Data
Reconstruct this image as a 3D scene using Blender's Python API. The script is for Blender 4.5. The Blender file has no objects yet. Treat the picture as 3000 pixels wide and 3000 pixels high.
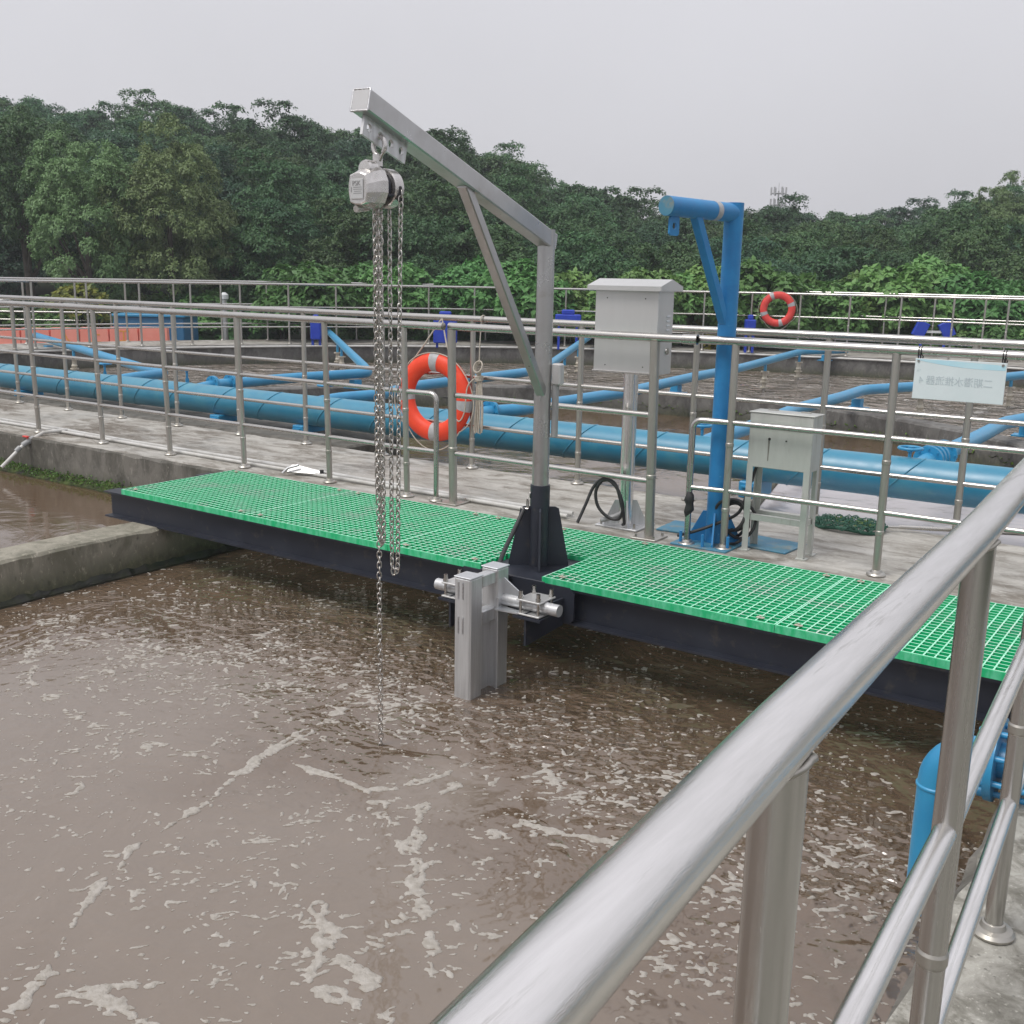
import bpy, bmesh, math, random
import numpy as np
from mathutils import Vector, Matrix
random.seed(11)
sc = bpy.context.scene
COL = sc.collection
R = math.radians
# ------------------------------------------------------------------ camera
# X runs along the far walkway (to the right), Y across the channel (away), z = 0 is the walkway deck
HEAD, PITCH, ROLL = R(34.9), R(12.49), R(1.078)
fwd0 = Vector((-math.sin(HEAD), math.cos(HEAD), 0)); right0 = Vector((math.cos(HEAD), math.sin(HEAD), 0))
fw = fwd0 * math.cos(PITCH) - Vector((0, 0, math.sin(PITCH)))
upv = fwd0 * math.sin(PITCH) + Vector((0, 0, math.cos(PITCH)))
rt = right0 * math.cos(ROLL) + upv * math.sin(ROLL)
up2 = -right0 * math.sin(ROLL) + upv * math.cos(ROLL)
cam_d = bpy.data.cameras.new('camera'); cam = bpy.data.objects.new('camera', cam_d); COL.objects.link(cam)
cam.matrix_world = Matrix(((rt.x, up2.x, -fw.x, 0), (rt.y, up2.y, -fw.y, 0), (rt.z, up2.z, -fw.z, 1.55), (0, 0, 0, 1)))
cam_d.sensor_fit = 'HORIZONTAL'; cam_d.sensor_width = 36; cam_d.lens = 37.2
cam_d.clip_start = 0.05; cam_d.clip_end = 2000
sc.camera = cam
# ------------------------------------------------------------------ sky, sun, exposure
SUN_EL, SUN_AZ = R(58), R(200)
world = bpy.data.worlds.new('World'); sc.world = world; world.use_nodes = True
wn = world.node_tree; wn.nodes.clear()
wo = wn.nodes.new('ShaderNodeOutputWorld'); bg = wn.nodes.new('ShaderNodeBackground')
sky = wn.nodes.new('ShaderNodeTexSky'); sky.sky_type = 'NISHITA'; sky.sun_disc = False
sky.sun_elevation = SUN_EL; sky.sun_rotation = SUN_AZ; sky.dust_density = 6; sky.air_density = 1.5
hs = wn.nodes.new('ShaderNodeHueSaturation'); hs.inputs['Saturation'].default_value = 0.35
mx = wn.nodes.new('ShaderNodeMix'); mx.data_type = 'RGBA'; mx.inputs[0].default_value = 0.85
mx.inputs[7].default_value = (5.35, 5.3, 5.62, 1)          # the even cloud deck
wn.links.new(sky.outputs[0], hs.inputs['Color']); wn.links.new(hs.outputs[0], mx.inputs[6])
# an overcast dome grows brighter from the horizon to the zenith
tc = wn.nodes.new('ShaderNodeTexCoord'); sp_ = wn.nodes.new('ShaderNodeSeparateXYZ'); wn.links.new(tc.outputs['Generated'], sp_.inputs[0])
mr_ = wn.nodes.new('ShaderNodeMapRange'); mr_.inputs[3].default_value = 1.0; mr_.inputs[4].default_value = 1.65; wn.links.new(sp_.outputs[2], mr_.inputs[0])
cn = wn.nodes.new('ShaderNodeTexNoise'); cn.inputs['Scale'].default_value = 2.2; cn.inputs['Detail'].default_value = 4; wn.links.new(tc.outputs['Generated'], cn.inputs['Vector'])
cr = wn.nodes.new('ShaderNodeMapRange'); cr.inputs[1].default_value = .3; cr.inputs[2].default_value = .7; cr.inputs[3].default_value = .955; cr.inputs[4].default_value = 1.045; wn.links.new(cn.outputs['Fac'], cr.inputs[0])
cm_ = wn.nodes.new('ShaderNodeMath'); cm_.operation = 'MULTIPLY'; wn.links.new(mr_.outputs[0], cm_.inputs[0]); wn.links.new(cr.outputs[0], cm_.inputs[1])
vm = wn.nodes.new('ShaderNodeVectorMath'); vm.operation = 'SCALE'; wn.links.new(mx.outputs[2], vm.inputs[0]); wn.links.new(cm_.outputs[0], vm.inputs['Scale'])
wn.links.new(vm.outputs[0], bg.inputs[0]); bg.inputs[1].default_value = 0.1
wn.links.new(bg.outputs[0], wo.inputs[0])
sl = bpy.data.lights.new('sun', 'SUN'); so = bpy.data.objects.new('sun', sl); COL.objects.link(so)
sl.energy = 1.5; sl.angle = R(25); sl.color = (1, 0.97, 0.93)
sd = Vector((math.sin(SUN_AZ) * math.cos(SUN_EL), math.cos(SUN_AZ) * math.cos(SUN_EL), math.sin(SUN_EL)))
so.rotation_euler = sd.to_track_quat('Z', 'Y').to_euler()
sc.view_settings.view_transform = 'Standard'; sc.view_settings.look = 'None'
sc.view_settings.exposure = 0.3; sc.view_settings.gamma = 1.0
sc.view_settings.use_curve_mapping = False
sc.cycles.max_bounces = 8; sc.cycles.diffuse_bounces = 3; sc.cycles.glossy_bounces = 4
sc.cycles.transmission_bounces = 3; sc.cycles.transparent_max_bounces = 6
sc.cycles.use_denoising = True; sc.cycles.volume_bounces = 2

# ------------------------------------------------------------------ materials
def newmat(name):
    m = bpy.data.materials.new(name); m.use_nodes = True
    nt = m.node_tree; b = nt.nodes['Principled BSDF']
    return m, nt, b
def nd(nt, t, **kw):
    n = nt.nodes.new(t)
    for k, v in kw.items(): setattr(n, k, v)
    return n
def pos(nt, scale=(1, 1, 1)):
    g = nd(nt, 'ShaderNodeNewGeometry'); mp = nd(nt, 'ShaderNodeMapping')
    mp.inputs['Scale'].default_value = scale
    nt.links.new(g.outputs['Position'], mp.inputs['Vector']); return mp.outputs[0]
def noise(nt, vec, scale, detail=4, rough=0.55, dist=0):
    n = nd(nt, 'ShaderNodeTexNoise'); n.inputs['Scale'].default_value = scale
    n.inputs['Detail'].default_value = detail; n.inputs['Roughness'].default_value = rough
    n.inputs['Distortion'].default_value = dist
    nt.links.new(vec, n.inputs['Vector']); return n.outputs['Fac']
def ramp(nt, fac, p0, p1, c0=(0, 0, 0, 1), c1=(1, 1, 1, 1)):
    r = nd(nt, 'ShaderNodeValToRGB'); r.color_ramp.elements[0].position = p0; r.color_ramp.elements[1].position = p1
    r.color_ramp.elements[0].color = c0; r.color_ramp.elements[1].color = c1
    nt.links.new(fac, r.inputs[0]); return r.outputs[0]
def mixc(nt, fac, a, b):
    m = nd(nt, 'ShaderNodeMix', data_type='RGBA')
    for sock, v in ((0, fac), (6, a), (7, b)):
        if hasattr(v, 'is_linked') or hasattr(v, 'links'): nt.links.new(v, m.inputs[sock])
        else: m.inputs[sock].default_value = v if sock == 0 else (*v[:3], 1)
    return m.outputs[2]
def math_(nt, op, a, b=0.0):
    m = nd(nt, 'ShaderNodeMath', operation=op)
    for i, v in enumerate((a, b)):
        if hasattr(v, 'links'): nt.links.new(v, m.inputs[i])
        else: m.inputs[i].default_value = v
    return m.outputs[0]
def bump(nt, b, h, strength, dist=0.02):
    n = nd(nt, 'ShaderNodeBump'); n.inputs['Strength'].default_value = strength; n.inputs['Distance'].default_value = dist
    nt.links.new(h, n.inputs['Height']); nt.links.new(n.outputs[0], b.inputs['Normal']); return n
def simple(name, c1, c2=None, scale=8, rough=0.5, rough2=None, metal=0.0, bmp=0.0, bscale=60, stretch=(1, 1, 1), lo=0.35, hi=0.65, spec=0.5, c3=None, s3=2.0, lo3=0.55, hi3=0.75):
    m, nt, b = newmat(name)
    v = pos(nt, stretch)
    b.inputs['Metallic'].default_value = metal; b.inputs['Roughness'].default_value = rough
    b.inputs['Specular IOR Level'].default_value = spec
    if c2 is None: c2 = tuple(x * 0.8 for x in c1)
    f = noise(nt, v, scale, 5, 0.6)
    fr = ramp(nt, f, lo, hi)
    col = mixc(nt, fr, c1, c2)
    if c3:
        f3 = ramp(nt, noise(nt, v, s3, 6, 0.65), lo3, hi3)
        col = mixc(nt, f3, col, c3)
    nt.links.new(col, b.inputs['Base Color'])
    if rough2 is not None:
        mr = nd(nt, 'ShaderNodeMapRange'); mr.inputs[3].default_value = rough; mr.inputs[4].default_value = rough2
        nt.links.new(fr, mr.inputs[0]); nt.links.new(mr.outputs[0], b.inputs['Roughness'])
    if bmp: bump(nt, b, noise(nt, v, bscale, 4), bmp, 0.004)
    return m
M = {}
M['steel'] = simple('stainless_polished', (.56, .545, .52), (.47, .455, .43), 9, .2, .3, 1.0, .04, 150, lo=.3, hi=.7)
M['steel_post'] = simple('stainless_weathered', (.50, .485, .45), (.36, .34, .30), 7, .34, .5, .9, .06, 90, (1, 1, .25), lo=.35, hi=.7, c3=(.24, .18, .12), s3=11, lo3=.66, hi3=.8)
M['steel_front'] = simple('stainless_handrail', (.88, .86, .84), (.78, .76, .74), 9, .12, .26, 1.0, .10, 160, (12, .8, 12), lo=.35, hi=.65, c3=(.56, .54, .51), s3=5, lo3=.62, hi3=.72)
M['steel_post_front'] = simple('handrail_post', (.56, .55, .53), (.44, .43, .41), 6, .2, .32, 1.0, .05, 90, (6, 6, .25), lo=.35, hi=.7, c3=(.34, .30, .26), s3=3, lo3=.62, hi3=.8)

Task
Search the listing for the word "scene" and return each line that holds it.

Solved problem
Reconstruct this image as a 3D scene using Blender's Python API. The script is for Blender 4.5. The Blender file has no objects yet. Treat the picture as 3000 pixels wide and 3000 pixels high.
sc = bpy.context.scene